= TASK PROMPT =
Extract the records in full, leaving every picture out.

= INFORMATION SHOWN =

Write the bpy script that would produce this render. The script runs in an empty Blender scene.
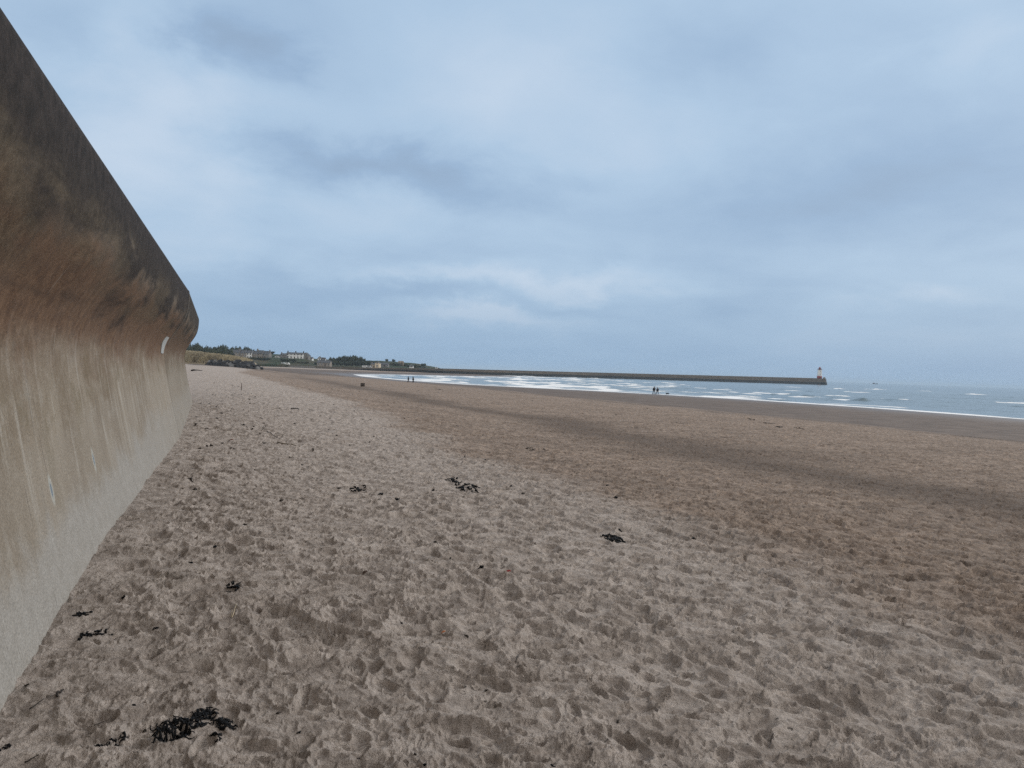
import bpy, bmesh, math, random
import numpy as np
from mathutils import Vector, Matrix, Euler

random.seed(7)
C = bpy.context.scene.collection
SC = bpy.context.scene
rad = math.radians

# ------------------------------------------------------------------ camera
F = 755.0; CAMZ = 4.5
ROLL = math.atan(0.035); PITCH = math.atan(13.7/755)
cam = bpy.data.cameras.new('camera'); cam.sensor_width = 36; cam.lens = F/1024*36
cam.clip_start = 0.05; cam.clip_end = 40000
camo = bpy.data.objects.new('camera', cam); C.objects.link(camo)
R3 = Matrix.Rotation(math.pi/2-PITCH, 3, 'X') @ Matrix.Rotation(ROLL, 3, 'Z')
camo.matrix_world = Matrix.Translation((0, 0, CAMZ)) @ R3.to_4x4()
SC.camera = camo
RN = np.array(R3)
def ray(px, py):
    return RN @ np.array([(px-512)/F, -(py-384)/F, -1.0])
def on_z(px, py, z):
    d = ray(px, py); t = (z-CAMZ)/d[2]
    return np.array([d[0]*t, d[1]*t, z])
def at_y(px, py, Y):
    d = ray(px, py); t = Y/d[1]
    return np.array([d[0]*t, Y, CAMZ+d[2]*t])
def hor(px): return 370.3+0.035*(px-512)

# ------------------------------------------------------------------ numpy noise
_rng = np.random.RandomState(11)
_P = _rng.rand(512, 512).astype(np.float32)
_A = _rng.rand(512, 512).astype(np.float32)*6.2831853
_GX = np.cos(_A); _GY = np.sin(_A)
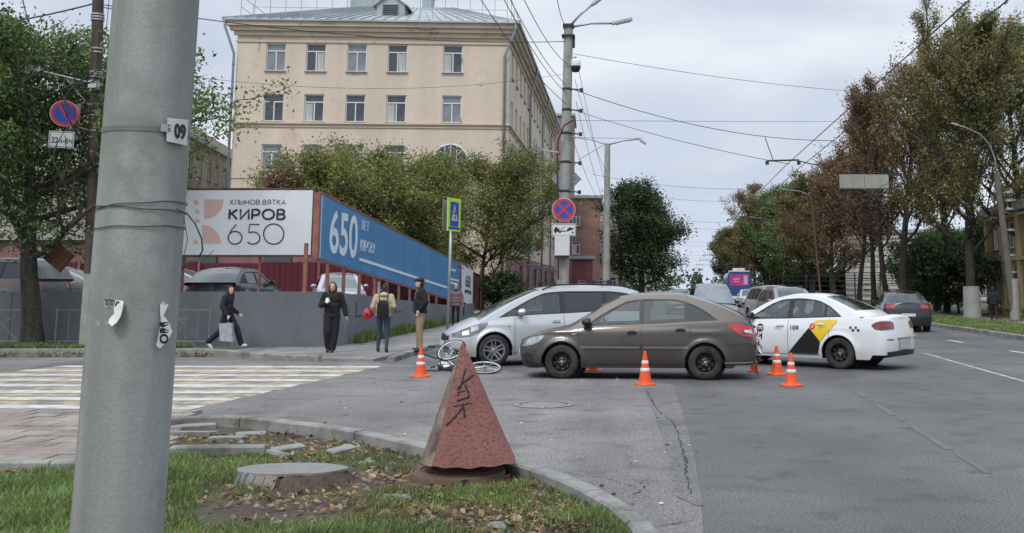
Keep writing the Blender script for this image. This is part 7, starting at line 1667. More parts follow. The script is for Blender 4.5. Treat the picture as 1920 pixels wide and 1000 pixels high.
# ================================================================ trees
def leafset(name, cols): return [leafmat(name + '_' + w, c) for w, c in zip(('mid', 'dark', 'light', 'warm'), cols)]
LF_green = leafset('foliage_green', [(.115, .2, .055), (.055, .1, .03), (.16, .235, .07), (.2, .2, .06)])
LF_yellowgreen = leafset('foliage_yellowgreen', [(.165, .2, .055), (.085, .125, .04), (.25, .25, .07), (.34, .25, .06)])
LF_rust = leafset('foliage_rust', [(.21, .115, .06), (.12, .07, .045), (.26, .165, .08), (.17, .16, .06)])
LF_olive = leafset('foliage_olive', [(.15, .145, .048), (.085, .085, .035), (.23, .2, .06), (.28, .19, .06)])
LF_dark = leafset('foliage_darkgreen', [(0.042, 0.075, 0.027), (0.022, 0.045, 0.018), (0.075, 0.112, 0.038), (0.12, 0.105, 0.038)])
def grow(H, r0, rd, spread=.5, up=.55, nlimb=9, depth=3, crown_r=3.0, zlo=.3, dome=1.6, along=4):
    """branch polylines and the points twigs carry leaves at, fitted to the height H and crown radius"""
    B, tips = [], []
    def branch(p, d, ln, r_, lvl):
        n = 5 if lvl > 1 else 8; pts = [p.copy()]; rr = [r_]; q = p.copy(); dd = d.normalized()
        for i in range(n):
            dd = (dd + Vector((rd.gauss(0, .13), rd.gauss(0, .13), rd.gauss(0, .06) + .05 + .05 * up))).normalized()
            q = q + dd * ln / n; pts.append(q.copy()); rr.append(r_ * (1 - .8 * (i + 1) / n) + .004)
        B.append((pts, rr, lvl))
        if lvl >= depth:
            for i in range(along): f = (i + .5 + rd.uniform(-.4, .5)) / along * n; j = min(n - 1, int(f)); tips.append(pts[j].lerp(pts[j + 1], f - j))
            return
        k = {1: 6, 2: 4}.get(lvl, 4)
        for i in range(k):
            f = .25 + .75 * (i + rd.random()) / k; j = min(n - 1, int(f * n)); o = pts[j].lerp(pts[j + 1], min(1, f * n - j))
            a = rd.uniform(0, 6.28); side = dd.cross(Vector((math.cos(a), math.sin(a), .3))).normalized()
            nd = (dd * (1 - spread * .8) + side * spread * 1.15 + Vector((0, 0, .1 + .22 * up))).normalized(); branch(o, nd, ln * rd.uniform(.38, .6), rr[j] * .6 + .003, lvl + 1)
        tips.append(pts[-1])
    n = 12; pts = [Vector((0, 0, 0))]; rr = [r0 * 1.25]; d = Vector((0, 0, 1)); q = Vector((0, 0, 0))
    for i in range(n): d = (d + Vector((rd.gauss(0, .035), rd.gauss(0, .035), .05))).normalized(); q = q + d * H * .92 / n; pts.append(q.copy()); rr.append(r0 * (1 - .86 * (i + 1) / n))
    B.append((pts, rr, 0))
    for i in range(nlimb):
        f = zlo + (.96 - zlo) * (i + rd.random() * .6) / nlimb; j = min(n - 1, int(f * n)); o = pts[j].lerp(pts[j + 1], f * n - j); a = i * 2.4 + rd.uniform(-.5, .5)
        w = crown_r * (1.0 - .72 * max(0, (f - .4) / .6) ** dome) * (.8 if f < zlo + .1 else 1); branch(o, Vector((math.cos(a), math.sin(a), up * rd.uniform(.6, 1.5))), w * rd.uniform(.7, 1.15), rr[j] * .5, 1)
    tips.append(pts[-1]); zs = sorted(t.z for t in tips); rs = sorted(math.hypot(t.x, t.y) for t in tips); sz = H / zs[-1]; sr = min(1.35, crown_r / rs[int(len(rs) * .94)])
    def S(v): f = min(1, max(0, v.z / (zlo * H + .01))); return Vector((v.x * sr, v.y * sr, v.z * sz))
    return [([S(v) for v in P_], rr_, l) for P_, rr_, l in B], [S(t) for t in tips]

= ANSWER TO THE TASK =
Write the bpy script that would produce this render. The script runs in an empty Blender scene.
import bpy, bmesh, math, random
import numpy as np
from mathutils import Vector, Matrix, Euler

random.seed(7)
C = bpy.context.scene.collection
SC = bpy.context.scene
rad = math.radians

# ------------------------------------------------------------------ camera
F = 755.0; CAMZ = 4.5
ROLL = math.atan(0.035); PITCH = math.atan(13.7/755)
cam = bpy.data.cameras.new('camera'); cam.sensor_width = 36; cam.lens = F/1024*36
cam.clip_start = 0.05; cam.clip_end = 40000
camo = bpy.data.objects.new('camera', cam); C.objects.link(camo)
R3 = Matrix.Rotation(math.pi/2-PITCH, 3, 'X') @ Matrix.Rotation(ROLL, 3, 'Z')
camo.matrix_world = Matrix.Translation((0, 0, CAMZ)) @ R3.to_4x4()
SC.camera = camo
RN = np.array(R3)
def ray(px, py):
    return RN @ np.array([(px-512)/F, -(py-384)/F, -1.0])
def on_z(px, py, z):
    d = ray(px, py); t = (z-CAMZ)/d[2]
    return np.array([d[0]*t, d[1]*t, z])
def at_y(px, py, Y):
    d = ray(px, py); t = Y/d[1]
    return np.array([d[0]*t, Y, CAMZ+d[2]*t])
def hor(px): return 370.3+0.035*(px-512)

# ------------------------------------------------------------------ numpy noise
_rng = np.random.RandomState(11)
_P = _rng.rand(512, 512).astype(np.float32)
_A = _rng.rand(512, 512).astype(np.float32)*6.2831853
_GX = np.cos(_A); _GY = np.sin(_A)
Keep writing the Blender script for this image. This is part 7, starting at line 1667. More parts follow. The script is for Blender 4.5. Treat the picture as 1920 pixels wide and 1000 pixels high.
# ================================================================ trees
def leafset(name, cols): return [leafmat(name + '_' + w, c) for w, c in zip(('mid', 'dark', 'light', 'warm'), cols)]
LF_green = leafset('foliage_green', [(.115, .2, .055), (.055, .1, .03), (.16, .235, .07), (.2, .2, .06)])
LF_yellowgreen = leafset('foliage_yellowgreen', [(.165, .2, .055), (.085, .125, .04), (.25, .25, .07), (.34, .25, .06)])
LF_rust = leafset('foliage_rust', [(.21, .115, .06), (.12, .07, .045), (.26, .165, .08), (.17, .16, .06)])
LF_olive = leafset('foliage_olive', [(.15, .145, .048), (.085, .085, .035), (.23, .2, .06), (.28, .19, .06)])
LF_dark = leafset('foliage_darkgreen', [(0.042, 0.075, 0.027), (0.022, 0.045, 0.018), (0.075, 0.112, 0.038), (0.12, 0.105, 0.038)])
def grow(H, r0, rd, spread=.5, up=.55, nlimb=9, depth=3, crown_r=3.0, zlo=.3, dome=1.6, along=4):
    """branch polylines and the points twigs carry leaves at, fitted to the height H and crown radius"""
    B, tips = [], []
    def branch(p, d, ln, r_, lvl):
        n = 5 if lvl > 1 else 8; pts = [p.copy()]; rr = [r_]; q = p.copy(); dd = d.normalized()
        for i in range(n):
            dd = (dd + Vector((rd.gauss(0, .13), rd.gauss(0, .13), rd.gauss(0, .06) + .05 + .05 * up))).normalized()
            q = q + dd * ln / n; pts.append(q.copy()); rr.append(r_ * (1 - .8 * (i + 1) / n) + .004)
        B.append((pts, rr, lvl))
        if lvl >= depth:
            for i in range(along): f = (i + .5 + rd.uniform(-.4, .5)) / along * n; j = min(n - 1, int(f)); tips.append(pts[j].lerp(pts[j + 1], f - j))
            return
        k = {1: 6, 2: 4}.get(lvl, 4)
        for i in range(k):
            f = .25 + .75 * (i + rd.random()) / k; j = min(n - 1, int(f * n)); o = pts[j].lerp(pts[j + 1], min(1, f * n - j))
            a = rd.uniform(0, 6.28); side = dd.cross(Vector((math.cos(a), math.sin(a), .3))).normalized()
            nd = (dd * (1 - spread * .8) + side * spread * 1.15 + Vector((0, 0, .1 + .22 * up))).normalized(); branch(o, nd, ln * rd.uniform(.38, .6), rr[j] * .6 + .003, lvl + 1)
        tips.append(pts[-1])
    n = 12; pts = [Vector((0, 0, 0))]; rr = [r0 * 1.25]; d = Vector((0, 0, 1)); q = Vector((0, 0, 0))
    for i in range(n): d = (d + Vector((rd.gauss(0, .035), rd.gauss(0, .035), .05))).normalized(); q = q + d * H * .92 / n; pts.append(q.copy()); rr.append(r0 * (1 - .86 * (i + 1) / n))
    B.append((pts, rr, 0))
    for i in range(nlimb):
        f = zlo + (.96 - zlo) * (i + rd.random() * .6) / nlimb; j = min(n - 1, int(f * n)); o = pts[j].lerp(pts[j + 1], f * n - j); a = i * 2.4 + rd.uniform(-.5, .5)
        w = crown_r * (1.0 - .72 * max(0, (f - .4) / .6) ** dome) * (.8 if f < zlo + .1 else 1); branch(o, Vector((math.cos(a), math.sin(a), up * rd.uniform(.6, 1.5))), w * rd.uniform(.7, 1.15), rr[j] * .5, 1)
    tips.append(pts[-1]); zs = sorted(t.z for t in tips); rs = sorted(math.hypot(t.x, t.y) for t in tips); sz = H / zs[-1]; sr = min(1.35, crown_r / rs[int(len(rs) * .94)])
    def S(v): f = min(1, max(0, v.z / (zlo * H + .01))); return Vector((v.x * sr, v.y * sr, v.z * sz))
    return [([S(v) for v in P_], rr_, l) for P_, rr_, l in B], [S(t) for t in tips]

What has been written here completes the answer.